The company, which provides personalization software for ecommerce brands and publishers, raised $32 million in Series D cash on Wednesday, led by Viola Growth with participation from Union Tech Ventures. The round brings its total funding to $77 million since 2013.

Dynamic Yield, whose clients include Stitch Fix, HelloFresh and IKEA, most recently filled its coffers with $9 million from Deutsche Telekom Capital Partners in July 2017 and a $22 million Series C round the previous year.

It’s a lot of dough in quick succession, but the company isn’t trying to be profitable, said CEO and founder Liad Agmon. The capital markets are friendly right now, and Dynamic Yield has its eye on grabbing market share from Adobe, its main competitor for enterprise business.

“If we’re going to win deals, we need the firepower,” Agmon said.

Dynamic Yield has spent a good amount of its cash on machine learning and engineering to help clients combine data sets and create customer segments that can be used in real time and to customize content, on as individual a level as possible.

The next step, and an area where Dynamic Yield wants to compete, is what Agmon calls “personalization everywhere.” He plans to expand the company’s personalization APIs beyond web-based environments to kiosks, point-of-sale systems, call centers, IoT devices – basically anywhere in the physical world where consumers can interact with a brand.

“Historically on the web, personalization was mostly used by the marketing team,” Agmon said. “But we’re seeing companies start to recognize that personalization can be strategic. We’re seeing product and engineering teams that want to bake personalization into the core experience.”

The personalization opportunity may be ripe, but Agmon acknowledges that it will be at least 10 years before the industry fully embraces it.

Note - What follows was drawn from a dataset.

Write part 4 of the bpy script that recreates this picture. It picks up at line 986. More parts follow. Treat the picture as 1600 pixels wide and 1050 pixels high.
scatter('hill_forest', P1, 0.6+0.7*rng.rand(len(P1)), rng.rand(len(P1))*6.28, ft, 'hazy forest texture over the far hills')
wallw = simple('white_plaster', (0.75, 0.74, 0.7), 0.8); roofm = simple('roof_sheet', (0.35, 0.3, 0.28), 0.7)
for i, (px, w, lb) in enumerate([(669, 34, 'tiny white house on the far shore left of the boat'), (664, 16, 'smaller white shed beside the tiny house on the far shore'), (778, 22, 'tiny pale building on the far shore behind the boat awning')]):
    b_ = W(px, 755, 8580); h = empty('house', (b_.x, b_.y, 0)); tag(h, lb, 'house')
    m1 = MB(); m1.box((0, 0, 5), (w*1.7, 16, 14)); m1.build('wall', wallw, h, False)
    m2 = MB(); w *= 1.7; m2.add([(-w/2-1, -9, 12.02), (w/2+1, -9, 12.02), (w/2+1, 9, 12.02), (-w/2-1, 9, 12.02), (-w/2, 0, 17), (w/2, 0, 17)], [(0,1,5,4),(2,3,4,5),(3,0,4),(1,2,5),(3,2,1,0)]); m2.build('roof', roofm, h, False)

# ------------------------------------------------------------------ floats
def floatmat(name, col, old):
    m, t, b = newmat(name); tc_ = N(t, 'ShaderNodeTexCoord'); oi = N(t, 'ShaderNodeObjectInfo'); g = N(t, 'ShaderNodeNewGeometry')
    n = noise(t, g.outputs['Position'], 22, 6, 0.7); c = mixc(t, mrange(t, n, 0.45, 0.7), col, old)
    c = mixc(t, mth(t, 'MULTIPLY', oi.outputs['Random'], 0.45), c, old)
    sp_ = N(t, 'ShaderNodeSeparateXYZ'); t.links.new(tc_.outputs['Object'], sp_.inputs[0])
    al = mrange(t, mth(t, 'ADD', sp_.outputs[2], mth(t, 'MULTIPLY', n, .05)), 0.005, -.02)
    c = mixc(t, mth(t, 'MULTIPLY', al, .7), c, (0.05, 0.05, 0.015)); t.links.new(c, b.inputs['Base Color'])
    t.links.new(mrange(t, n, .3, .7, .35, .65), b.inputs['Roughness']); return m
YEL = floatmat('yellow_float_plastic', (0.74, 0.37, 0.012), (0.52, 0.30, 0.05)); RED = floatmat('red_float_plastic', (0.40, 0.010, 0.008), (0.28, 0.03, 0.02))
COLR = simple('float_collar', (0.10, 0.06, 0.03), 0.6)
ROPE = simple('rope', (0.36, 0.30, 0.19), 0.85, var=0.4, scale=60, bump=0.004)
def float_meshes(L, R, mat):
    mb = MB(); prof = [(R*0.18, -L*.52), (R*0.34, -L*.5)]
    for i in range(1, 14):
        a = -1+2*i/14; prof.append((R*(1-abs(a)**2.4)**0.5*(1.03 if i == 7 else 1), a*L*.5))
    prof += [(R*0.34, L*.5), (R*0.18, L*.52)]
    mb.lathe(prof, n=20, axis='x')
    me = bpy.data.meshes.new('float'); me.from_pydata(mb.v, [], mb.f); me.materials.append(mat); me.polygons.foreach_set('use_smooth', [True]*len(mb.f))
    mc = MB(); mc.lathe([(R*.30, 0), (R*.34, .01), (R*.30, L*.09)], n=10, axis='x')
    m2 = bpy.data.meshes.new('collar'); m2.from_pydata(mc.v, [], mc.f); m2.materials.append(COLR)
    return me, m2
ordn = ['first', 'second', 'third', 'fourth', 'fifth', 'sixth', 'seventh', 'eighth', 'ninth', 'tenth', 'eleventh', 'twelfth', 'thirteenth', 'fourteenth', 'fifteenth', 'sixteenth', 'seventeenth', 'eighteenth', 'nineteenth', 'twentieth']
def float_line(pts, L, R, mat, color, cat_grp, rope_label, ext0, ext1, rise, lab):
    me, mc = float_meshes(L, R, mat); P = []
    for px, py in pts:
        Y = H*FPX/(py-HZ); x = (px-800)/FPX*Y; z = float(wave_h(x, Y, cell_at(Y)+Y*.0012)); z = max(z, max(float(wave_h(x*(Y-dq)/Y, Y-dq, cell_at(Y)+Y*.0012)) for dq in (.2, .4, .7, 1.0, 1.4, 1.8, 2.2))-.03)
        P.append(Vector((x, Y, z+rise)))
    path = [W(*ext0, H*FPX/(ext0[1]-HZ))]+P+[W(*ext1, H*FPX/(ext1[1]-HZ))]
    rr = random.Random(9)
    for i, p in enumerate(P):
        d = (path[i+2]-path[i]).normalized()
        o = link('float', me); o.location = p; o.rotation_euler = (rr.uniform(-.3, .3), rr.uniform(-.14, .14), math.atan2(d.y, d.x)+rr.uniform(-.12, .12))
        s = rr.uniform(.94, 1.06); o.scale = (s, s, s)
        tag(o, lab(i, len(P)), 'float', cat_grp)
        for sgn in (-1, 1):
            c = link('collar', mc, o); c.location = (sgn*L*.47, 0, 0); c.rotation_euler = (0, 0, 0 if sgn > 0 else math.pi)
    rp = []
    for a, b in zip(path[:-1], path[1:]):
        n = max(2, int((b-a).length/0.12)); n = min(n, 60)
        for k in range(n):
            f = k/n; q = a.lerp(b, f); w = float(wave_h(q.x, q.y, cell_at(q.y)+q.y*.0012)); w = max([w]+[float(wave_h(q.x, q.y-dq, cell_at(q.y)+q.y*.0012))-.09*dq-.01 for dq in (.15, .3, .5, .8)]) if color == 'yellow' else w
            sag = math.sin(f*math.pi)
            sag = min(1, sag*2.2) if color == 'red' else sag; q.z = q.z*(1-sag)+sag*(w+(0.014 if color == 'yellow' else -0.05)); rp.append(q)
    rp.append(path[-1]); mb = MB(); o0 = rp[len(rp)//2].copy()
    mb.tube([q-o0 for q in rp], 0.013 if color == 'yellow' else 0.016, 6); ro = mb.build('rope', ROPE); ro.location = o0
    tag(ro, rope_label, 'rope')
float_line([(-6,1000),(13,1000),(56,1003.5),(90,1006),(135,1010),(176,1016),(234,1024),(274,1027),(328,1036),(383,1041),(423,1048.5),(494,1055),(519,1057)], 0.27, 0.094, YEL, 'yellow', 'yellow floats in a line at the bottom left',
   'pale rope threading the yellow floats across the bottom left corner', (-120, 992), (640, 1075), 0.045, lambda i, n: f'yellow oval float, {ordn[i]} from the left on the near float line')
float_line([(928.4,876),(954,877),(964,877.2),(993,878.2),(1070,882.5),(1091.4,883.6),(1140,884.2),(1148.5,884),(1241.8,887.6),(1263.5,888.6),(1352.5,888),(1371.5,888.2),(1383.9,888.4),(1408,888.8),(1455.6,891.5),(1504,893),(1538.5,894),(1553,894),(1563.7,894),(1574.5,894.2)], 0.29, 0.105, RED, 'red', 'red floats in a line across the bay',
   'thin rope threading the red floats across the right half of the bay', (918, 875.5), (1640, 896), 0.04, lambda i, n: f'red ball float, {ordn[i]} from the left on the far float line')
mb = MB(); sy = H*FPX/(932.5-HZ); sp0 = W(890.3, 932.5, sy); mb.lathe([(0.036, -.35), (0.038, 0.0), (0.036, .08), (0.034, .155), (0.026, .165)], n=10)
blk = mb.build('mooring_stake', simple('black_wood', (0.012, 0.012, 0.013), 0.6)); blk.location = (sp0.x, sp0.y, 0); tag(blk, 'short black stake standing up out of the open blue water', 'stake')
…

“We’ll see some companies, the early adopters, doing new things every year, but large enterprise companies are very slow to change,” Agmon said. “The fact is, we haven’t even scratched the surface yet on what can be done with personalization.”

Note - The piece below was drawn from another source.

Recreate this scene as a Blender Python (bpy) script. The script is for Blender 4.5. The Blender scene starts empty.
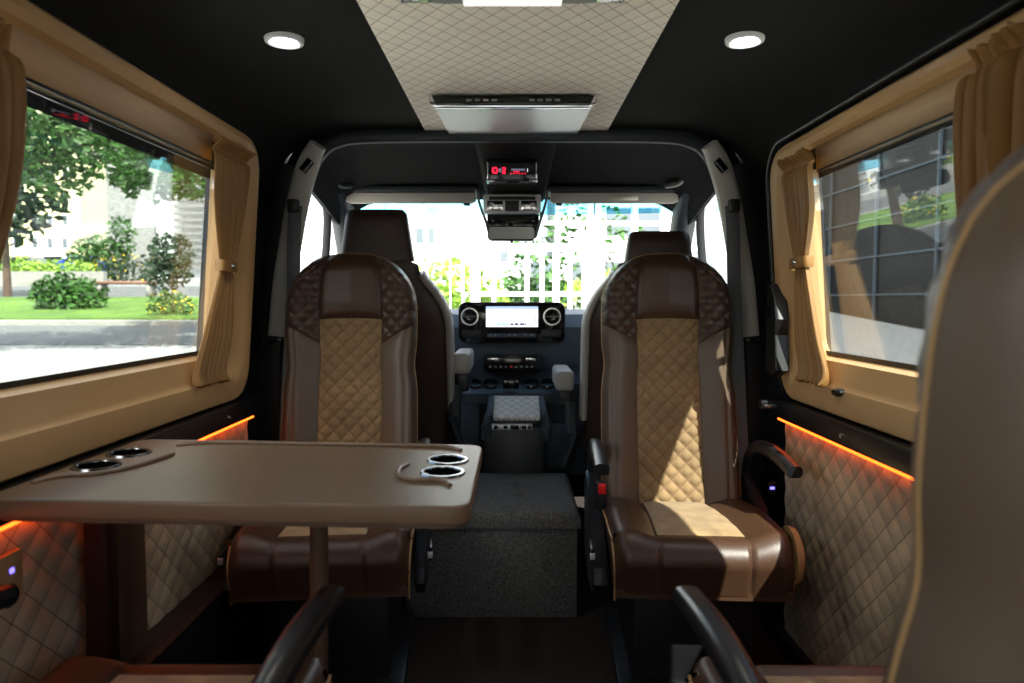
import bpy, bmesh, math, random
from mathutils import Vector, Matrix
random.seed(7)
C = bpy.context.scene.collection
H = 1.13                      # camera height over the van floor
F = 683.0
PI = math.pi
TH = math.atan(41.5/683); PS = math.atan(2/683)
CT, ST = math.cos(TH), math.sin(TH)

def at(px, py, Y):            # a picture point at distance Y -> world point
    dx = (px-512)/F; dy = (341.5-py)/F
    x, y, z = dx, CT+dy*ST, -ST+dy*CT
    x, y = x*math.cos(PS)-y*math.sin(PS), x*math.sin(PS)+y*math.cos(PS)
    k = Y/y
    return Vector((x*k, Y, H+z*k))

# ------------------------------------------------------------------ materials
def new_mat(name):
    m = bpy.data.materials.new(name); m.use_nodes = True
    nt = m.node_tree; nt.nodes.clear()
    out = nt.nodes.new('ShaderNodeOutputMaterial')
    return m, nt, out
def rgb(h):
    def l(c):
        c /= 255.0
        return c/12.92 if c <= .04045 else ((c+.055)/1.055)**2.4
    return tuple(l(c) for c in h)+(1,)
def math_node(nt, op, a, b=None, c=None):
    n = nt.nodes.new('ShaderNodeMath'); n.operation = op
    for i, v in enumerate((a, b, c)):
        if v is None: continue
        if isinstance(v, (int, float)): n.inputs[i].default_value = v
        else: nt.links.new(v, n.inputs[i])
    return n.outputs[0]
def mat(name, col, rough=.5, metal=0, var=0, vscale=8, bump=0, bscale=200, coat=0, spec=.5, col2=None, stretch=None, sheen=0):
    m, nt, out = new_mat(name)
    p = nt.nodes.new('ShaderNodeBsdfPrincipled'); nt.links.new(p.outputs[0], out.inputs[0])
    p.inputs['Base Color'].default_value = col; p.inputs['Roughness'].default_value = rough
    p.inputs['Metallic'].default_value = metal
    p.inputs['Coat Weight'].default_value = coat
    p.inputs['Specular IOR Level'].default_value = spec
    p.inputs['Sheen Weight'].default_value = sheen
    if var or bump:
        tc = nt.nodes.new('ShaderNodeTexCoord'); src = tc.outputs['Object']
        if stretch:
            mp = nt.nodes.new('ShaderNodeMapping'); mp.inputs['Scale'].default_value = stretch
            nt.links.new(src, mp.inputs[0]); src = mp.outputs[0]
        if var:
            n = nt.nodes.new('ShaderNodeTexNoise'); n.inputs['Scale'].default_value = vscale; n.inputs['Detail'].default_value = 4
            nt.links.new(src, n.inputs['Vector'])
            mx = nt.nodes.new('ShaderNodeMix'); mx.data_type = 'RGBA'
            r = nt.nodes.new('ShaderNodeMapRange'); r.inputs[1].default_value = .3; r.inputs[2].default_value = .7
            nt.links.new(n.outputs[0], r.inputs[0]); nt.links.new(r.outputs[0], mx.inputs[0])
            c2 = col2 or tuple(c*(1-var) for c in col[:3])+(1,)
            mx.inputs[6].default_value = c2; mx.inputs[7].default_value = col
            nt.links.new(mx.outputs[2], p.inputs['Base Color'])
        if bump:
            n = nt.nodes.new('ShaderNodeTexNoise'); n.inputs['Scale'].default_value = bscale; n.inputs['Detail'].default_value = 2
            nt.links.new(src, n.inputs['Vector'])
            b = nt.nodes.new('ShaderNodeBump'); b.inputs['Strength'].default_value = bump; b.inputs['Distance'].default_value = .002
            nt.links.new(n.outputs[0], b.inputs['Height']); nt.links.new(b.outputs[0], p.inputs['Normal'])
    return m
def quilt(name, col, thread, ax, p1, p2, rough=.8, var=.25, bump=1.0, depth=.01, vscale=9, lw=.035, col2=None, off=0.0):
    """Quilted cloth: stitched diamonds in object coordinates; threads are a colour of their own, the puffs a bump."""
    m, nt, out = new_mat(name)
    p = nt.nodes.new('ShaderNodeBsdfPrincipled'); nt.links.new(p.outputs[0], out.inputs[0])
    p.inputs['Roughness'].default_value = rough; p.inputs['Sheen Weight'].default_value = .15
    tc = nt.nodes.new('ShaderNodeTexCoord'); sp = nt.nodes.new('ShaderNodeSeparateXYZ')
    nt.links.new(tc.outputs['Object'], sp.inputs[0])
    u = math_node(nt, 'MULTIPLY', sp.outputs[ax[0]], 1/p1); v = math_node(nt, 'MULTIPLY', sp.outputs[ax[1]], 1/p2)
    u = math_node(nt, 'ADD', u, off)
    a = math_node(nt, 'ADD', u, v); b = math_node(nt, 'SUBTRACT', u, v)
    da = math_node(nt, 'PINGPONG', a, .5); db = math_node(nt, 'PINGPONG', b, .5)   # distance to the next seam
    d = math_node(nt, 'MINIMUM', da, db)
    line = math_node(nt, 'LESS_THAN', d, lw)
    h = math_node(nt, 'POWER', math_node(nt, 'MULTIPLY', math_node(nt, 'MULTIPLY', da, 2), math_node(nt, 'MULTIPLY', db, 2)), .45)
    bn = nt.nodes.new('ShaderNodeBump'); bn.inputs['Strength'].default_value = bump; bn.inputs['Distance'].default_value = depth
    nt.links.new(h, bn.inputs['Height']); nt.links.new(bn.outputs[0], p.inputs['Normal'])
    n = nt.nodes.new('ShaderNodeTexNoise'); n.inputs['Scale'].default_value = vscale; n.inputs['Detail'].default_value = 5
    nt.links.new(tc.outputs['Object'], n.inputs['Vector'])
    r = nt.nodes.new('ShaderNodeMapRange'); r.inputs[1].default_value = .35; r.inputs[2].default_value = .65
    nt.links.new(n.outputs[0], r.inputs[0])
    m1 = nt.nodes.new('ShaderNodeMix'); m1.data_type = 'RGBA'
    m1.inputs[6].default_value = col2 or tuple(c*(1-var) for c in col[:3])+(1,); m1.inputs[7].default_value = col
    nt.links.new(r.outputs[0], m1.inputs[0])
    m2 = nt.nodes.new('ShaderNodeMix'); m2.data_type = 'RGBA'
    nt.links.new(line, m2.inputs[0]); nt.links.new(m1.outputs[2], m2.inputs[6]); m2.inputs[7].default_value = thread
    nt.links.new(m2.outputs[2], p.inputs['Base Color'])
    return m
def emit(name, col, s):
    m, nt, out = new_mat(name)
    e = nt.nodes.new('ShaderNodeEmission'); e.inputs[0].default_value = col; e.inputs[1].default_value = s
    nt.links.new(e.outputs[0], out.inputs[0]); return m
def glass(name, tint=(.93, .96, .95, 1), ior=1.5, dirt=0.0):
    m, nt, out = new_mat(name)
    f = nt.nodes.new('ShaderNodeFresnel')
    ge = nt.nodes.new('ShaderNodeNewGeometry')              # the same reflection from either face of the pane
    nt.links.new(math_node(nt, 'ADD', math_node(nt, 'MULTIPLY', ge.outputs['Backfacing'], 1/ior-ior), ior), f.inputs[0])
    t = nt.nodes.new('ShaderNodeBsdfTransparent'); t.inputs[0].default_value = tint
    g = nt.nodes.new('ShaderNodeBsdfGlossy'); g.inputs['Roughness'].default_value = .0
    mx = nt.nodes.new('ShaderNodeMixShader')
    nt.links.new(f.outputs[0], mx.inputs[0]); nt.links.new(t.outputs[0], mx.inputs[1]); nt.links.new(g.outputs[0], mx.inputs[2])
    nt.links.new(mx.outputs[0], out.inputs[0]); return m

M = {}
M['leather'] = mat('brown leather', rgb((74, 51, 36)), .38, var=.12, vscale=5, bump=.25, bscale=350)
M['leather_q'] = quilt('quilted brown leather', rgb((76, 54, 40)), rgb((48, 32, 25)), (0, 2), .052, .052, rough=.42, var=.1, bump=.3, depth=.006)
M['taupe'] = mat('taupe leather', rgb((99, 82, 66)), .42, var=.08, bump=.2, bscale=400)
M['tan_q'] = quilt('tan quilted suede', rgb((150, 122, 84)), rgb((104, 80, 54)), (0, 2), .052, .052, var=.25, bump=.25, depth=.006, vscale=7, lw=.022)
M['tan_top'] = mat('tan suede', rgb((176, 146, 104)), .9, var=.4, vscale=16, bump=.2, bscale=120, sheen=.2)
M['piping'] = mat('tan piping', rgb((176, 140, 92)), .5)
M['seat_black'] = mat('black seat plastic', (.012, .013, .015, 1), .32)
M['black'] = mat('black plastic', (.01, .011, .012, 1), .42, bump=.1, bscale=300)
M['gloss'] = mat('gloss black', (.006, .006, .007, 1), .12)
M['headliner'] = mat('black alcantara headliner', (.014, .0145, .015, 1), .95, var=.3, vscale=40, spec=.2)
M['navy'] = mat('dark grey cab plastic', rgb((38, 45, 52)), .55, bump=.1, bscale=300)
M['navy_l'] = mat('slate dashboard plastic', rgb((62, 74, 84)), .6, bump=.1, bscale=300)
M['cream'] = mat('cream moulded trim', rgb((205, 166, 116)), .42, var=.06, vscale=3)
M['cream_cloth'] = mat('cream blind cloth', rgb((206, 176, 140)), .85)
M['wall_q'] = quilt('quilted beige wall suede', rgb((208, 186, 148)), rgb((116, 96, 68)), (1, 2), .075, .075, var=.45, bump=.3, depth=.006, vscale=6, lw=.02)
M['ceil_q'] = quilt('quilted ivory roof cloth', rgb((255, 248, 234)), rgb((160, 128, 92)), (0, 1), .046, .060, var=.06, bump=.22, depth=.006, vscale=20, lw=.024)
M['curtain'] = mat('golden brown curtain satin', rgb((154, 113, 60)), .5, var=.12, vscale=4, stretch=(4, 4, .4))
M['table'] = mat('brown table laminate', rgb((122, 97, 74)), .38, bump=.1, bscale=500)
M['table_edge'] = mat('brown table edge', rgb((92, 71, 53)), .45)
M['post'] = mat('red brown post', rgb((52, 30, 24)), .4)
M['chrome'] = mat('chrome', (.75, .76, .78, 1), .15, metal=1)
M['silver'] = mat('brushed silver', (.74, .75, .75, 1), .42, metal=.5)
M['dark_chrome'] = mat('dark chrome', (.25, .27, .30, 1), .2, metal=1)
M['grey_trim'] = mat('light grey pillar trim', rgb((196, 196, 190)), .6)
M['grey_pl'] = mat('mid grey plastic', rgb((120, 122, 120)), .5)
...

It must also contend with big platforms that still dominate the data front. Google, Facebook and Amazon are busily sucking up engineering talent and flexing their algorithmic muscles and scale while retailers, publishers and brands scramble to differentiate.

But just because the competition is fierce – and big – doesn’t mean that retailers shouldn’t do whatever they can to provide a more compelling experience for their customers.

“Take Amazon. They’ve set the bar for what an efficient user experience and transaction looks like – but it’s transactional. People only go there when they need something,” Agmon said. “Retailers obviously need to be efficient, but they should also focus on delighting the user – on doing what they can to keep people coming back to discover and ultimately buy products.”

Beyond investing in its software offerings, Dynamic Yield plans to increase its headcount from around 185 today up to 230 with the next 12 months. There are around 40 open positions across departments, including engineering, customer success, sales and product management.

Gartner’s first Magic Quadrant named Dynamic Yield a leader for personalization engines in late July.